Le minacce a don Mattia Ferrari

IL PRETE SIA SILENZIOSO

 

@Avvenire | giovedì 15 dicembre 2022

 

 

Potrebbe essere solo un appunto personale oppure, più in generale, un’indicazione per la Chiesa e per il suo impegno “sociale”. Certo è che quello che ha scritto la Procura di Modena nella richiesta di archiviazione della vicenda legata alle minacce ricevute da don Mattia Ferrari, il cappellano di “Mediterranea saving humans”, è destinato a far rumore.

Gli attacchi al sacerdote, ai giornalisti e a chi si occupa di salvare i migranti dal mare e di denunciare per davvero il traffico indisturbato che avviene nel Mediterraneo condotti da un personaggio conosciuto come il “portavoce della mafia libica” sono considerati irrilevanti e degni di archiviazione in quanto le minacce (per il pm semplicemente «le frasi») indirizzate al cappellano e agli altri bersagli non «presentano profili di rilievo penale».

 

Una posizione che, al di là del merito della questione, lascia perplessi i legali che difendono don Mattia.
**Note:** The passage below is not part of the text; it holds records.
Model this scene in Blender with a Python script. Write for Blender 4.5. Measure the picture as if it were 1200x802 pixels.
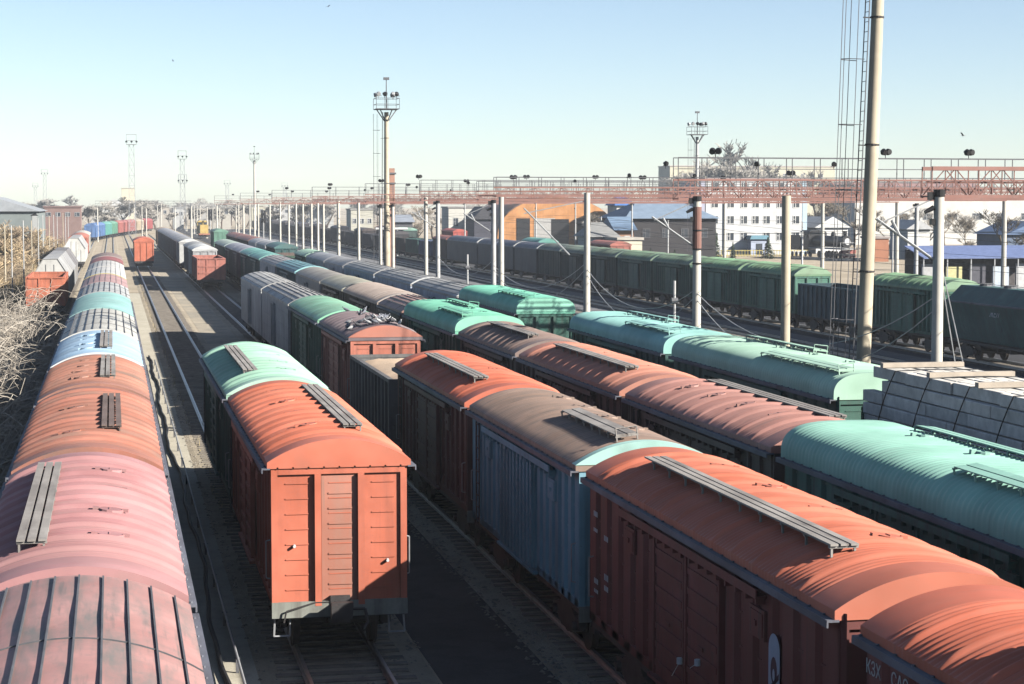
import bpy, bmesh, math, random
from mathutils import Vector, Matrix
R = math.radians
rnd = random.Random(7)
scene = bpy.context.scene
for o in list(bpy.data.objects):
    bpy.data.objects.remove(o)
COL = scene.collection

# ------------------------------------------------------------------ camera, sky, sun, exposure
PSI, PIT = R(11.34), R(3.948)
cam = bpy.data.objects.new('camera', bpy.data.cameras.new('camera'))
COL.objects.link(cam)
cam.location = (0, 0, 9.4)
cam.rotation_euler = (R(90) - PIT, 0, -PSI)
cam.data.sensor_width = 36
cam.data.lens = 70
cam.data.clip_start = 0.5
cam.data.clip_end = 9000
scene.camera = cam

SUN_FROM = Vector((6.0, -4.3, 3.9)).normalized()
SUN_EL = math.asin(SUN_FROM.z)
SUN_AZ = math.atan2(SUN_FROM.x, SUN_FROM.y)
world = bpy.data.worlds.new('World')
scene.world = world
world.use_nodes = True
wn = world.node_tree
sky = wn.nodes.new('ShaderNodeTexSky')
sky.sky_type = 'NISHITA'
sky.sun_disc = False
sky.sun_elevation = SUN_EL
sky.sun_rotation = SUN_AZ
sky.altitude = 0
sky.air_density = 0.68
sky.dust_density = 0.42
sky.ozone_density = 0.4
bg = wn.nodes['Background']
wn.links.new(sky.outputs[0], bg.inputs[0])
bg.inputs[1].default_value = 0.056
sun = bpy.data.objects.new('sun', bpy.data.lights.new('sun', 'SUN'))
COL.objects.link(sun)
sun.data.energy = 5.0
sun.data.angle = R(0.5)
sun.data.color = (1.0, 0.95, 0.87)
sun.rotation_euler = SUN_FROM.to_track_quat('Z', 'Y').to_euler()
sun.location = (60, -50, 60)
vs = scene.view_settings
vs.view_transform = 'Standard'
vs.look = 'None'
vs.exposure = 1.52
vs.gamma = 1.0
vs.use_curve_mapping = False
scene.render.engine = 'CYCLES'
scene.cycles.diffuse_bounces = 0
scene.cycles.max_bounces = 4

# ------------------------------------------------------------------ helpers
def px(x, Y):
    """X across the yard of a bearing at distance Y along the tracks (same scale as the site survey)."""
    a = PSI + math.atan((x - 600) / 2333.0 / math.cos(PIT))
    return Y * math.tan(a)

class MB:
    def __init__(s):
        s.v, s.f = [], []
    def add(s, vs_, fs):
        n = len(s.v)
        s.v += [tuple(p) for p in vs_]
        s.f += [tuple(i + n for i in q) for q in fs]
        return s
    def box(s, x0, x1, y0, y1, z0, z1):
        return s.add([(x0, y0, z0), (x1, y0, z0), (x1, y1, z0), (x0, y1, z0), (x0, y0, z1), (x1, y0, z1), (x1, y1, z1), (x0, y1, z1)],
                     [(0, 3, 2, 1), (4, 5, 6, 7), (0, 1, 5, 4), (1, 2, 6, 5), (2, 3, 7, 6), (3, 0, 4, 7)])
    def prism(s, prof, y0, y1):            # profile in x,z swept along y
        n = len(prof)
        vs_ = [(x, y0, z) for x, z in prof] + [(x, y1, z) for x, z in prof]
        fs = [(i, (i + 1) % n, n + (i + 1) % n, n + i) for i in range(n)]
        return s.add(vs_, fs + [tuple(range(n - 1, -1, -1)), tuple(range(n, 2 * n))])
    def prismx(s, prof, x0, x1):           # profile in y,z swept along x
        n = len(prof)
        vs_ = [(x0, y, z) for y, z in prof] + [(x1, y, z) for y, z in prof]
        fs = [(i, (i + 1) % n, n + (i + 1) % n, n + i) for i in range(n)]
        return s.add(vs_, fs + [tuple(range(n - 1, -1, -1)), tuple(range(n, 2 * n))])
    def tube(s, p, q, r0, r1=None, n=6, caps=True):
        p, q = Vector(p), Vector(q)
        r1 = r0 if r1 is None else r1
        d = (q - p)
        if d.length < 1e-6:
            return s
        d.normalize()
        a = d.orthogonal().normalized()
        b = d.cross(a)
        vs_ = []
        for c, r in ((p, r0), (q, r1)):
            for k in range(n):
                t = 2 * math.pi * k / n
                vs_.append(c + a * (r * math.cos(t)) + b * (r * math.sin(t)))
        fs = [(k, (k + 1) % n, n + (k + 1) % n, n + k) for k in range(n)]
        if caps:
            fs += [tuple(range(n - 1, -1, -1)), tuple(range(n, 2 * n))]
        return s.add(vs_, fs)
    def path(s, pts, r, n=6):
        for a, b in zip(pts, pts[1:]):
            s.tube(a, b, r, r, n)
        return s
    def beam(s, p, q, w, h):               # rectangular bar between two points
        p, q = Vector(p), Vector(q)
        d = (q - p).normalized()
        up = Vector((0, 0, 1)) if abs(d.z) < .95 else Vector((0, 1, 0))
        a = d.cross(up).normalized() * (w / 2)
        b = a.cross(d).normalized() * (h / 2)
        vs_ = [p - a - b, p + a - b, p + a + b, p - a + b, q - a - b, q + a - b, q + a + b, q - a + b]
        return s.add(vs_, [(0, 3, 2, 1), (4, 5, 6, 7), (0, 1, 5, 4), (1, 2, 6, 5), (2, 3, 7, 6), (3, 0, 4, 7)])
    def grid(s, rows):
        n, m = len(rows), len(rows[0])
        vs_ = [p for r in rows for p in r]
        fs = [(i * m + j, i * m + j + 1, (i + 1) * m + j + 1, (i + 1) * m + j) for i in range(n - 1) for j in range(m - 1)]
        return s.add(vs_, fs)
    def mesh(s, name, smooth=False, fix=True):
        me = bpy.data.meshes.new(name)
        me.from_pydata(s.v, [], s.f)
        if fix:
            bm = bmesh.new()
            bm.from_mesh(me)
            bmesh.ops.recalc_face_normals(bm, faces=bm.faces)
            bm.to_mesh(me)
            bm.free()
        if smooth:
            for p in me.polygons:
                p.use_smooth = True
            if hasattr(me, 'set_sharp_from_angle'):
                me.set_sharp_from_angle(angle=R(50))
        me.materials.append(None)
        return me

def obj(name, me, mat, parent=None, loc=(0, 0, 0), rot=(0, 0, 0), scl=(1, 1, 1)):
    if isinstance(me, MB):
        me = me.mesh(name)
    o = bpy.data.objects.new(name, me)
    COL.objects.link(o)
    o.material_slots[0].link = 'OBJECT'
    o.material_slots[0].material = mat
    o.location, o.rotation_euler, o.scale = loc, rot, scl
    if parent:
        o.parent = parent
    return o

def tag(o, label, cat, group=None):
    o['label'] = label
    o['category'] = cat
    if group:
        o['group'] = group
    return o

def thing(name, label, cat, loc=(0, 0, 0), rz=0, group=None):
    o = bpy.data.objects.new(name, None)
    COL.objects.link(o)
    o.location = loc
    o.rotation_euler = (0, 0, rz)
    o.empty_display_size = .3
    return tag(o, label, cat, group)

def struct(name, me, mat, kind='structure', parent=None):
    o = obj(name, me, mat, parent)
    o['kind'] = kind
    return o

# ------------------------------------------------------------------ materials
MATS = {}
ALB = .66                                      # common albedo scale of every painted or mineral surface
def alb(c):
    return tuple(v * ALB for v in c)

def base_mat(name):
    m = bpy.data.materials.new(name)
    m.use_nodes = True
    nt = m.node_tree
    return m, nt, nt.nodes['Principled BSDF']

def noise(nt, vec, scale, detail=4, rough=.6):
    n = nt.nodes.new('ShaderNodeTexNoise')
    n.inputs['Scale'].default_value = scale
    n.inputs['Detail'].default_value = detail
    n.inputs['Roughness'].default_value = rough
    nt.links.new(vec, n.inputs['Vector'])
    return n.outputs[0]

def ramp(nt, fac, a, b):
    r = nt.nodes.new('ShaderNodeMapRange')
    r.inputs[1].default_value = a
    r.inputs[2].default_value = b
    nt.links.new(fac, r.inputs[0])
    return r.outputs[0]

def mixc(nt, fac, a, b):
    m = nt.nodes.new('ShaderNodeMix')
    m.data_type = 'RGBA'
    for v, i in ((fac, 0), (a, 6), (b, 7)):
        if isinstance(v, (float, int)):
            m.inputs[i].default_value = v
        elif isinstance(v, tuple):
            m.inputs[i].default_value = (*v, 1)
        else:
            nt.links.new(v, m.inputs[i])
    return m.outputs[2]

def mul(nt, a, k):
    m = nt.nodes.new('ShaderNodeMath')
    m.operation = 'MULTIPLY'
    nt.links.new(a, m.inputs[0])
    if isinstance(k, (float, int)):
        m.inputs[1].default_value = k
    else:
        nt.links.new(k, m.inputs[1])
    return m.outputs[0]

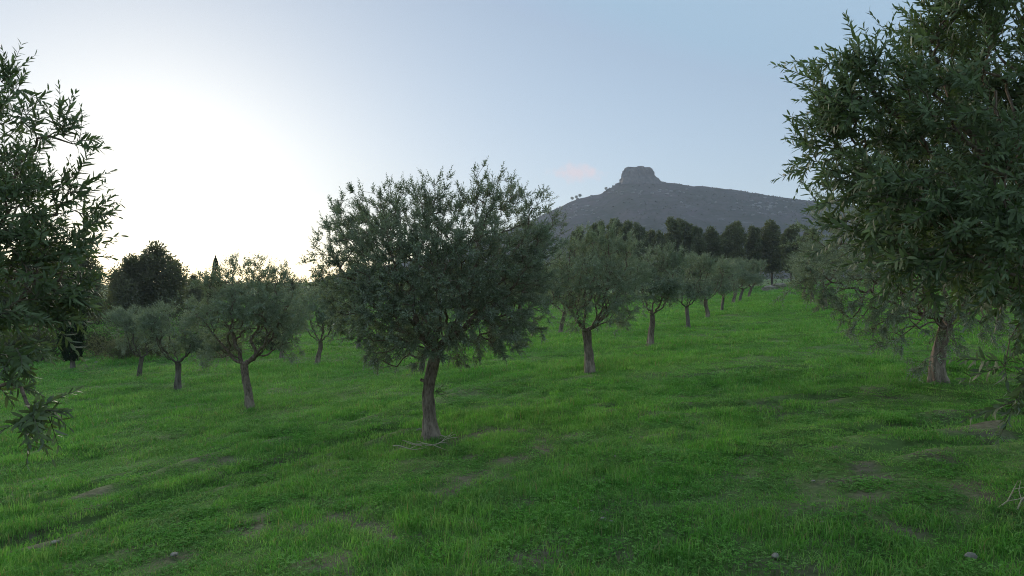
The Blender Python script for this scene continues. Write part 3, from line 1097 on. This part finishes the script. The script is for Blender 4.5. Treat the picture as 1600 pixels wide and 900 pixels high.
# ---- the large central olive
C0 = at(675, 688)
rng = np.random.RandomState(101)
cl = [(545, 345, 42, .2), (600, 330, 42, -.3), (640, 330, 40, .6), (680, 312, 40, 0), (757, 305, 46, -.1), (795, 320, 40, .5), (832, 325, 36, -.2), (850, 375, 45, .1),
      (535, 420, 48, -.2), (555, 490, 48, .3), (590, 530, 42, -.5), (640, 400, 70, -.9), (740, 395, 75, -.8), (650, 420, 75, .9), (760, 420, 75, .9), (800, 455, 60, -.5),
      (690, 480, 65, -1.1), (815, 500, 48, .2), (620, 480, 60, -1.0), (755, 500, 55, -.7), (520, 380, 28, 0), (700, 360, 60, .3), (850, 440, 40, .4), (600, 390, 60, .1), (700, 450, 60, .2),
      (570, 460, 50, -.8), (540, 455, 40, .3), (575, 425, 45, .6), (830, 400, 50, -.7), (815, 440, 45, .6), (600, 440, 50, -1.0), (680, 530, 36, -.9), (640, 545, 34, .3), (725, 540, 34, .2), (610, 520, 40, .6), (770, 515, 40, .5), (640, 545, 34, -.6), (590, 560, 26, .3), (790, 530, 30, -.4), (580, 375, 50, .9), (790, 370, 55, .9), (720, 520, 35, .8)]
mesh = px_tree(rng, 'central_olive', C0, [(675, 690), (671, 655), (669, 618), (674, 585), (681, 558), (684, 540)], [.098, .086, .08, .077, .075, .075], cl,
               [9, 8, 1, 3, 4, 6, 15, 16, 13, 14, 18], 2300, ((0, 0, 2.5), 1.75, 1.25, 1.2), frac=.8, shoots=4.4, leafL=.062, leafW=.3, spacing=.02, droop=.2, flare=1.9, split=2, shoot_len=(.09, .21))
CO = make_tree('olive_tree', mesh, C0, 0, 'large broad-crowned olive with gnarled brown trunk in the middle of the meadow', 'olive tree')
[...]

E chiunque scorra le carte.

 

Don Mattia è da tempo sotto “radiosorveglianza” decisa dal Comitato provinciale per la sicurezza dei cittadini, proprio sulla base di quelle minacce. Una decisione che per la Procura non avrebbe senso in quanto il sacerdote non sarebbe nel mirino di nessuna mafia libica. Le «frasi» scagliategli contro sarebbero «prive di rilevanza penale da chiunque esse provengano».

 

Nel testo in cui propone l’archiviazione il pm non cita mai l’account dal quale sono arrivate e che, come attestano inchieste giornalistiche e atti parlamentari, sarebbe invece «un portavoce della mafia libica legato ai servizi segreti di diversi Paesi». Quell’account infatti, sottolineano le fonti vicine a chi subisce minacce, pubblica continuamente materiale per conto della mafia libica e periodicamente anche foto “top secret” di velivoli militari europei e di apparati italiani.